Recensione Le tre scimmie (2008)

Nuri Bilge Ceylan opera una decisa, ma coerente svolta nel suo cinema. La narrazione si fa più complessa, alle impressioni si sostituisce una storia forte, per un potente dramma familiare premiato per la regia al Festival di Cannes.

Il buio che avvolge

I fari di un auto nella notte illuminano una strada sterrata che si perde nella boscaglia. L'auto si consegna al buio che progressivamente riempie lo schermo. Poi un botto. Comincia così il nuovo film di Nuri Bilge Ceylan presentato e premiato all'ultimo Festival di Cannes con il riconoscimento per la miglior regia. Effettivamente Ceylan è uno che con la regia sa far miracoli. Il suo è un cinema pittorico, che fa ogni volta dell'inquadratura un dipinto, gestendo al meglio i corpi e il territorio e lasciandosi aiutare nel suo intento dalle possibilità della fotografia, caratterizzata nel caso de Le tre scimmie da toni scuri e un filtro leggermente seppiato, che avvolgono i personaggi nelle trame di un'oscurità che rappresenta la miseria morale, lasciando spiccare solo il rosso che appartiene alla protagonista e il bianco delle camicie degli uomini. E per la prima volta il regista turco mette alla prova i suoi protagonisti, li strappa via da quella eterna attesa (che comunque è presente anche in questa storia) per sfidare le loro reazioni di fronte al dispiegarsi della vita coi suoi drammi.

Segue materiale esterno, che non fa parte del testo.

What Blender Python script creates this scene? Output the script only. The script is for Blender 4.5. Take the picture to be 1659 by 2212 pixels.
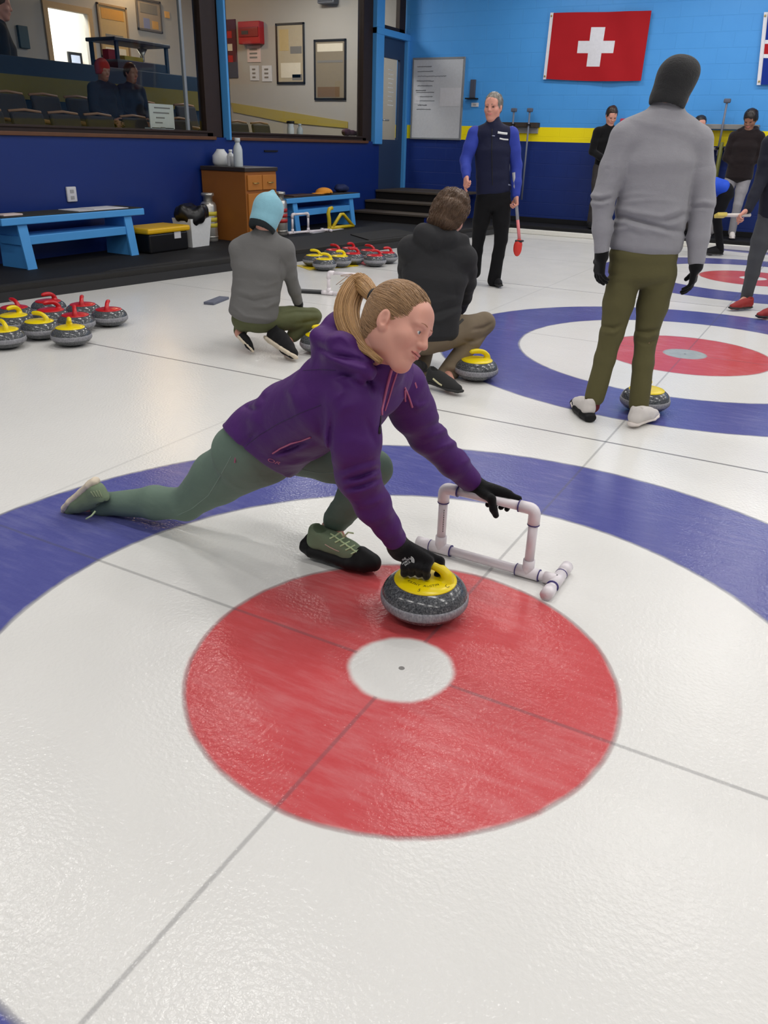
import bpy, bmesh, math, random
import numpy as np
from mathutils import Vector, Matrix
from mathutils.bvhtree import BVHTree

for _o in list(bpy.data.objects): bpy.data.objects.remove(_o)
SC = bpy.context.scene
COL = SC.collection
PI = math.pi

# ---------------------------------------------------------------- camera
CAM = np.array([0.827, -1.657, 1.372])
YAW, PITCH, ROLL, FPX, PW, PH = -0.49714, 0.44189, 0.02798, 1692.7, 1659.0, 2212.0
_f = np.array([math.cos(PITCH)*math.sin(YAW), math.cos(PITCH)*math.cos(YAW), -math.sin(PITCH)])
_r = np.cross(_f, [0, 0, 1]); _r /= np.linalg.norm(_r); _u = np.cross(_r, _f)
CR = math.cos(ROLL)*_r + math.sin(ROLL)*_u
CU = -math.sin(ROLL)*_r + math.cos(ROLL)*_u
CF = _f
cam = bpy.data.cameras.new('camera'); camo = bpy.data.objects.new('camera', cam); COL.objects.link(camo)
camo.matrix_world = Matrix(((CR[0], CU[0], -CF[0], CAM[0]), (CR[1], CU[1], -CF[1], CAM[1]), (CR[2], CU[2], -CF[2], CAM[2]), (0, 0, 0, 1)))
cam.sensor_fit = 'HORIZONTAL'; cam.sensor_width = 36.0; cam.lens = 36.0*FPX/PW
cam.clip_start = 0.05; cam.clip_end = 100
SC.camera = camo

# ---------------------------------------------------------------- light and exposure
SC.view_settings.view_transform = 'Standard'
SC.view_settings.look = 'None'
SC.view_settings.exposure = -0.34
SC.view_settings.gamma = 1.0
SC.view_settings.use_curve_mapping = False
try: SC.cycles.use_denoising = True
except Exception: pass
W = bpy.data.worlds.new('world'); SC.world = W; W.use_nodes = True
_bg = W.node_tree.nodes['Background']
_bg.inputs[0].default_value = (0.96, 0.98, 1.0, 1); _bg.inputs[1].default_value = 0.30
TUBE_POWER = 30.0
CEIL = 4.2

# ---------------------------------------------------------------- survey helpers: a sight line of the photograph met with a real plane
def ray(u, v): return CR*((u-PW/2)/FPX) - CU*((v-PH/2)/FPX) + CF
def at(u, v, d): return CAM + ray(u, v)*d
def onz(u, v, z=0.0):
    d = ray(u, v); return CAM + d*((z-CAM[2])/d[2])
def onx(u, v, x):
    d = ray(u, v); return CAM + d*((x-CAM[0])/d[0])
def ony(u, v, y):
    d = ray(u, v); return CAM + d*((y-CAM[1])/d[1])
_ff = np.array([CF[0], CF[1], 0.0]); _ff /= np.linalg.norm(_ff)
def upr(b, u, v, off=0.0):           # on the upright plane through ground point b
    d = ray(u, v); return CAM + d*(((np.asarray(b)-CAM) @ _ff + off)/(d @ _ff))
def A(*a): return np.array(a, float)
def nrm(v): v = np.asarray(v, float); return v/np.linalg.norm(v)

# ---------------------------------------------------------------- materials
def lin(c):
    return tuple((x/12.92 if x <= .04045 else ((x+.055)/1.055)**2.4) for x in [k/255.0 for k in c])
class NT:
    def __init__(s, m): s.t = m.node_tree; s.n = s.t.nodes; s.l = s.t.links
    def add(s, typ, **kw):
        n = s.n.new(typ)
        for k, v in kw.items(): setattr(n, k, v)
        return n
    def link(s, a, b): s.l.new(a, b)
    def val(s, x, sock):
        if hasattr(x, 'links') or hasattr(x, 'is_linked'): s.link(x, sock)
        else: sock.default_value = x
    def math(s, op, a, b=0.0, c=None, clamp=False):
        n = s.add('ShaderNodeMath', operation=op, use_clamp=clamp)
        s.val(a, n.inputs[0]); s.val(b, n.inputs[1])
        if c is not None: s.val(c, n.inputs[2])
        return n.outputs[0]
    def mix(s, f, a, b):
        n = s.add('ShaderNodeMix', data_type='RGBA')
        s.val(f, n.inputs[0])
        for x, i in ((a, 6), (b, 7)):
            if isinstance(x, tuple): n.inputs[i].default_value = (*x[:3], 1)
            else: s.link(x, n.inputs[i])
        return n.outputs[2]
    def noise(s, vec, scale, detail=2.0, rough=.5):
        n = s.add('ShaderNodeTexNoise'); n.inputs['Scale'].default_value = scale
        n.inputs['Detail'].default_value = detail; n.inputs['Roughness'].default_value = rough
        if vec is not None: s.link(vec, n.inputs['Vector'])
        return n.outputs['Fac']
    def ramp(s, f, stops):
        n = s.add('ShaderNodeValToRGB'); s.link(f, n.inputs[0]); e = n.color_ramp.elements
        while len(e) < len(stops): e.new(.5)
        for k, (p_, c) in zip(e, stops): k.position = p_; k.color = (*c[:3], 1)
        return n.outputs[0]
    def mapping(s, vec, scale=(1, 1, 1), rot=(0, 0, 0)):
        n = s.add('ShaderNodeMapping'); s.link(vec, n.inputs[0]); n.inputs['Scale'].default_value = scale; n.inputs['Rotation'].default_value = rot
        return n.outputs[0]
    def bump(s, h, strength=.3, dist=.01):
        n = s.add('ShaderNodeBump'); n.inputs['Strength'].default_value = strength; n.inputs['Distance'].default_value = dist
        s.link(h, n.inputs['Height']); return n.outputs[0]
    def coord(s, which='Object'): return s.add('ShaderNodeTexCoord').outputs[which]
    def pos(s): return s.add('ShaderNodeNewGeometry').outputs['Position']
def base(name, rough=.5, spec=.5, metal=0.0, color=None, coat=0.0, sheen=0.0):
    m = bpy.data.materials.new(name); m.use_nodes = True
    b = m.node_tree.nodes['Principled BSDF']
    b.inputs['Roughness'].default_value = rough; b.inputs['Specular IOR Level'].default_value = spec
    b.inputs['Metallic'].default_value = metal
    if coat: b.inputs['Coat Weight'].default_value = coat; b.inputs['Coat Roughness'].default_value = .08
    if sheen: b.inputs['Sheen Weight'].default_value = sheen
    if color is not None: b.inputs['Base Color'].default_value = (*color, 1)
    return m, b, NT(m)
_cache = {}
def plain(name, rgb, rough=.5, spec=.5, metal=0.0, coat=0.0, var=.08, vscale=30.0, bump=0.0, bscale=200.0, bdist=.002, sheen=0.0):
    """one paint / plastic / cloth with slight procedural mottling"""
    if name in _cache: return _cache[name]
    m, b, t = base(name, rough, spec, metal, None, coat, sheen)
    c = lin(rgb); o = t.coord()
    n = t.noise(o, vscale, 3)
    lo = tuple(x*(1-var) for x in c); hi = tuple(min(1, x*(1+var)) for x in c)
    t.link(t.mix(n, lo, hi), b.inputs['Base Color'])
    if bump:
        t.link(t.bump(t.noise(o, bscale, 3), bump, bdist), b.inputs['Normal'])
    _cache[name] = m
    return m
def knit(name, rgb, rough=.95, scale=260.0, strength=.5, var=.12):
    if name in _cache: return _cache[name]
    m, b, t = base(name, rough, .15, sheen=.15)
    c = lin(rgb); o = t.coord()
    n = t.noise(o, 24.0, 4); lo = tuple(x*(1-var) for x in c); hi = tuple(min(1, x*(1+var)) for x in c)
    t.link(t.mix(n, lo, hi), b.inputs['Base Color'])
    h = t.math('ADD', t.noise(t.mapping(o, (1, 1, 2.2)), scale, 2), t.math('MULTIPLY', t.noise(t.mapping(o, (1, 1, 2.5)), 11.0, 3), 3.0))
    t.link(t.bump(h, strength, .006), b.inputs['Normal'])
    _cache[name] = m
    return m
def emit(name, rgb, s):
    if name in _cache: return _cache[name]
    m = bpy.data.materials.new(name); m.use_nodes = True; t = NT(m); t.n.clear()
    e = t.add('ShaderNodeEmission'); e.inputs[0].default_value = (*rgb, 1); e.inputs[1].default_value = s
    o = t.add('ShaderNodeOutputMaterial'); t.link(e.outputs[0], o.inputs[0]); _cache[name] = m
    return m

# ---------------------------------------------------------------- mesh helpers
def mkobj(name, verts, faces, mat, parent=None, smooth=False, org=None, mats=None, fmat=None):
    verts = np.asarray(verts, float)
    if parent is not None and org is None:
        q = parent
        while q is not None and '_o' not in q: q = q.parent
        org = np.array(q['_o']) if q is not None else np.zeros(3)
    if org is None: org = np.zeros(3)
    me = bpy.data.meshes.new(name)
    me.from_pydata((verts-org).tolist(), [], [tuple(int(i) for i in f) for f in faces])
    for m in (mats or [mat]): me.materials.append(m)
    if fmat is not None: me.polygons.foreach_set('material_index', np.asarray(fmat, np.int32))
    if smooth: me.polygons.foreach_set('use_smooth', np.ones(len(me.polygons), bool))
    me.update()
    o = bpy.data.objects.new(name, me); COL.objects.link(o)
    if parent is None: o.location = tuple(org)
    else: o.parent = parent
    return o
def tag(o, label=None, cat=None, group=None, kind=None):
    if label: o['label'] = label
    if cat: o['category'] = cat
    if group: o['group'] = group
    if kind: o['kind'] = kind
    return o
def thing(name, loc, label, cat, group=None):
    o = bpy.data.objects.new(name, None); COL.objects.link(o)
    o.location = tuple(float(x) for x in loc); o['_o'] = [float(x) for x in loc]; o.empty_display_size = .1
    return tag(o, label, cat, group)
class MB:
    """collects world-space shapes for ONE mesh"""
    def __init__(s): s.v = []; s.f = []; s.sm = []
    def put(s, vs, fs, sm=False):
        k = len(s.v); s.v += [tuple(map(float, x)) for x in vs]; s.f += [tuple(i+k for i in f) for f in fs]; s.sm += [sm]*len(fs); return s
    def box(s, lo, hi, bev=0.0, rot=None, seg=2):
        lo = np.asarray(lo, float); hi = np.asarray(hi, float)
        a, b = np.minimum(lo, hi), np.maximum(lo, hi); c = (a+b)/2; h = (b-a)/2
        bm = bmesh.new(); bmesh.ops.create_cube(bm, size=2.0)
        for v in bm.verts: v.co = Vector((v.co.x*h[0], v.co.y*h[1], v.co.z*h[2]))
        if bev: bmesh.ops.bevel(bm, geom=list(bm.edges), offset=min(bev, .45*2*min(h)), segments=seg, affect='EDGES', profile=.5)
        R = rot if rot is not None else np.eye(3)
        bm.verts.index_update()
        s.put([np.asarray(R) @ np.array(v.co)+c for v in bm.verts], [[v.index for v in f.verts] for f in bm.faces]); bm.free(); return s
    def obox(s, c, ax, ay, az, hx, hy, hz, bev=0.0):
        R = np.stack([nrm(ax), nrm(ay), nrm(az)], 1); c = np.asarray(c, float); h = A(hx, hy, hz)
        k = len(s.v); s.box(-h, h, bev)
        for i in range(k, len(s.v)): s.v[i] = tuple(R @ np.array(s.v[i])+c)
        return s
    def quad(s, a, b, c, d): return s.put([a, b, c, d], [(0, 1, 2, 3)])
    def prism(s, poly, n, dep):
        poly = [np.asarray(p_, float) for p_ in poly]; n = np.asarray(n, float)*dep; k = len(poly)
        return s.put(poly+[p_+n for p_ in poly], [tuple(range(k))[::-1], tuple(range(k, 2*k))]+[(i, (i+1) % k, k+(i+1) % k, k+i) for i in range(k)])
    def tube(s, pts, rad, n=10, cap=True, flat=None):
        pts = [np.asarray(p_, float) for p_ in pts]; m = len(pts)
        rad = rad if hasattr(rad, '__len__') else [rad]*m
        T = [nrm(pts[min(i+1, m-1)]-pts[max(i-1, 0)]) for i in range(m)]
        ref = A(0, 0, 1) if abs(T[0][2]) < .9 else A(1, 0, 0)
        N = nrm(np.cross(T[0], ref)); vs = []; fs = []
        for i in range(m):
            N = nrm(N-T[i]*(N @ T[i])); B = np.cross(T[i], N)
            for j in range(n):
                a = 2*PI*j/n; vs.append(pts[i]+(N*math.cos(a)+B*math.sin(a)*(flat or 1))*rad[i])
        for i in range(m-1):
            for j in range(n): fs.append((i*n+j, i*n+(j+1) % n, (i+1)*n+(j+1) % n, (i+1)*n+j))
        if cap: fs += [tuple(range(n))[::-1], tuple((m-1)*n+j for j in range(n))]
        return s.put(vs, fs, True)
    def lathe(s, prof, c=(0, 0, 0), n=32, ax=None):
        c = np.asarray(c, float); vs = []; fs = []; m = len(prof)
        Z = nrm(ax) if ax is not None else A(0, 0, 1)
        X = nrm(np.cross(Z, A(0, 1, 0) if abs(Z[1]) < .9 else A(1, 0, 0))); Y = np.cross(Z, X)
        for r, z in prof:
            for j in range(n):
                a = 2*PI*j/n; vs.append(c+X*r*math.cos(a)+Y*r*math.sin(a)+Z*z)
        for i in range(m-1):
            for j in range(n): fs.append((i*n+j, i*n+(j+1) % n, (i+1)*n+(j+1) % n, (i+1)*n+j))
        fs += [tuple(range(n))[::-1], tuple((m-1)*n+j for j in range(n))]
        return s.put(vs, fs, True)
    def build(s, name, mat, parent=None, org=None, smooth=None):
        o = mkobj(name, s.v, s.f, mat, parent, False, org)
        o.data.polygons.foreach_set('use_smooth', np.array(s.sm if smooth is None else [smooth]*len(s.f), bool))
        return o
def thingmesh(name, mb, mat, label, cat, group=None, org=None):
    if org is None:
        v = np.array(mb.v); org = A((v[:, 0].min()+v[:, 0].max())/2, (v[:, 1].min()+v[:, 1].max())/2, v[:, 2].min())
    return tag(mb.build(name, mat, None, org), label, cat, group)
def structure(name, mb, mat, parent=None):
    o = mb.build(name, mat, parent)
    if parent is None: o['kind'] = 'structure'
    return o
def copy_tree(o, parent=None):
    c = o.copy(); COL.objects.link(c)
    if parent is not None: c.parent = parent
    for ch in list(o.children): copy_tree(ch, c)
    return c
def place(o, loc, rz=0.0, label=None, group=None):
    o.location = tuple(float(x) for x in loc); o.rotation_euler = (0, 0, rz)
    if label: o['label'] = label
    if group: o['group'] = group
    return o
def text_mesh(txt, size, shear=0.0, space=1.0):
    """flat lettering as verts/faces in its own xy plane, centred"""
    cu = bpy.data.curves.new('t', 'FONT'); cu.body = txt; cu.size = size; cu.align_x = 'CENTER'; cu.align_y = 'CENTER'; cu.shear = shear; cu.space_character = space; cu.resolution_u = 3
    o = bpy.data.objects.new('t', cu); COL.objects.link(o)
    dg = bpy.context.evaluated_depsgraph_get(); me = bpy.data.meshes.new_from_object(o.evaluated_get(dg))
    v = np.array([x.co for x in me.vertices]); f = [tuple(p_.vertices) for p_ in me.polygons]
    bpy.data.objects.remove(o); bpy.data.curves.remove(cu); bpy.data.meshes.remove(me)
    return v, f
def lettering(name, txt, size, c, ax, ay, mat, parent, **kw):
    v, f = text_mesh(txt, size, **kw); ax = nrm(ax); ay = nrm(ay); c = np.asarray(c, float)
    return mkobj(name, c+v[:, :1]*ax+v[:, 1:2]*ay, f, mat, parent)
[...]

Ceylan opera una decisa, ma coerente svolta nel suo cinema. La narrazione si fa più complessa, alle impressioni si sostituisce una storia forte.

Al centro di essa v'è una famiglia messa in crisi dall'insolenza del Potere e dal sadismo della Verità, nonché da un passato che ha lasciato in eredità una tragedia dal tormento perpetuo. Dopo l'incidente iniziale, il capofamiglia accetta di finire in galera, in cambio di soldi, al posto del politico di cui è autista, la moglie finisce col concedersi allo stesso uomo per ottenere il denaro necessario al figlio per comprare uno scuolabus, e il ragazzo si fa tormentare da ciò che vede succedergli intorno e dai sensi di colpa. Tutti e tre provano a fare come le sagge scimmiette della leggenda giapponese, a ignorare la realtà per non dover affrontare responsabilità e rimpianti, finendo inevitabilmente col restare vittime di un indolente gioco al massacro. Mentre l'uomo è costretto in prigione, madre e figlio cercano una difficile sopravvivenza in un palazzo pericolante, che sembra tagliato a metà, che dà sul mare (l'infinito) e sui binari della ferrovia (le possibilità), ma li trattiene di fatto in una gabbia dove è impossibile trovare sollievo.

L'essenza de Le tre scimmie sembra essere tutta nella canzone che fa da suoneria del cellulare della donna e che è ripetuta all'infinito nel film: "Ama ma non ti far amare, soffri d'amore..."

Il dramma familiare di Ceylan si fa manifesto dell'incomunicabilità cara ad Antonioni, della negazione della serenità in un mondo dove politica e potere possono disintegrare il privato, di un tentativo di risveglio dal torpore del quotidiano destinato al fallimento. I ritmi sono quelli del cinema orientale, con i tempi dilatati, inquadrature fisse e personaggi che più che parlare, preferiscono guardarsi e contemplare. Gli incidenti, le morti, gli azzardi sessuali restano sempre fuori campo, ma non la violenza degli schiaffi che si abbattono sul volto colpevole della donna. I primi piani comandano e di tanto in tanto addormentano la narrazione, mentre il campo lungo racconta senza enfatizzare, con i protagonisti che si muovono in essi, senza bisogno di essere cercati. Ceylan riesce a far parlare di loro anche il tempo, tra la pioggia iniziale, le nuvole nere che dominano il cielo di Istanbul e i tuoni che chiudono il film. Desta qualche perplessità la sottotrama legata al fantasma del passato, ma la potenza del film, che si nutre del sudore e del pianto dei corpi che racconta, non ne è scalfita.